On the other hand, when we talk to our investment friends you would think the world is coming to an end. Gas prices going to the moon, the trade deficit, the budget deficit, the crisis in confidence in our leadership as it relates to the world stage. Yada, yada, yada.
In spite of this, or perhaps because of this, stocks are quietly, by and large, marching upward. While only the Russell 2000 of all the major indices we track was up for the week (+0.6%), advancers beat decliners on the NYSE 23 to 15 and on the NASDAQ 17 to 15. Most encouraging were the companies making new highs versus new lows was a bullish 588 to 158.
It is our primary philosophy that earnings growth drives stock prices. It's not a shock that the companies that are performing the strongest are the ones with the strongest earnings growth. Classically, stocks climb a "wall of worry" that seems counter-intuitive but actually makes perfect sense. When everybody is optimistic about the market, the economy, the world, etc, that sentiment is already reflected in stock prices - the buyers have already bought. When investors are worried, they have already sold their positions so as the sellers are already gone, incremental buying lifts the markets.

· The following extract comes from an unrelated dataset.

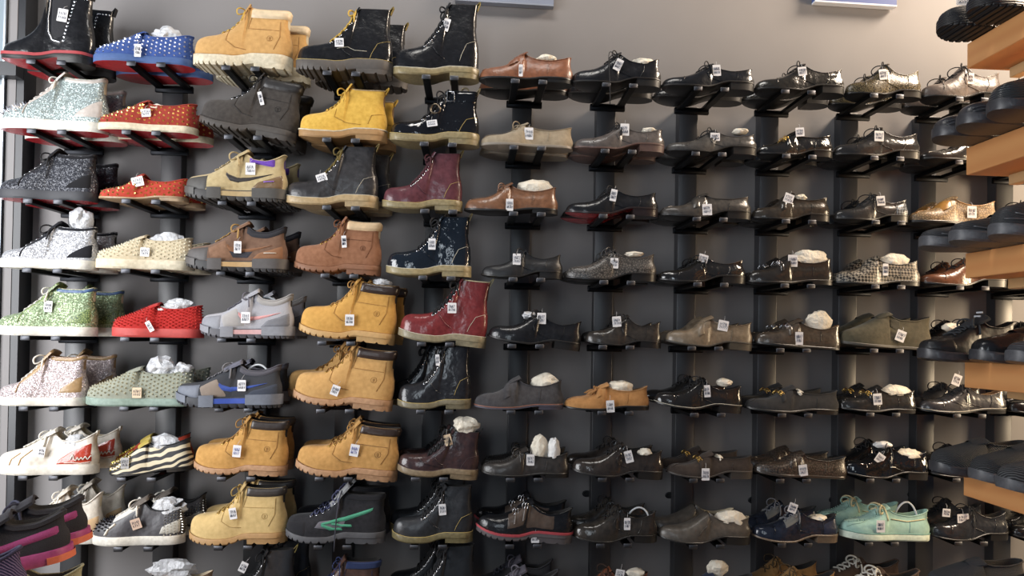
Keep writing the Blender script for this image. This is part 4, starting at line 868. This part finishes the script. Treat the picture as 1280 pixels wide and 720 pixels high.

Right now investors are worried about everything yet the market keeps going up. There are always things to worry about but the best opportunities are to buy great companies when the world has a "buying strike".
There are some subtle shifts that have taken place recently that might seem trivial but we see as material. Specifically, the Arthur Andersen ruling by the Supreme Court was essentially an admission that the witch hunt had gone too far. Secondly, Bill Donaldson's leaving the SEC is another good step towards a more constructive environment - Mr. Donaldson is a great man and he made a number of positive contributions to the SEC, but it is time for America to get back to being America.
As we look out at the problems and opportunities, the key ingredient we see missing from companies, banks, government officials and investors is to unleash the amazing innovative spirit that has built our country.
We are wildly bullish, partially because of the facts relating to market data, fundamentals of companies and relative valuations - but the most compelling reason for our optimism is that companies are on the move again and over time stock prices correspond with the companies success.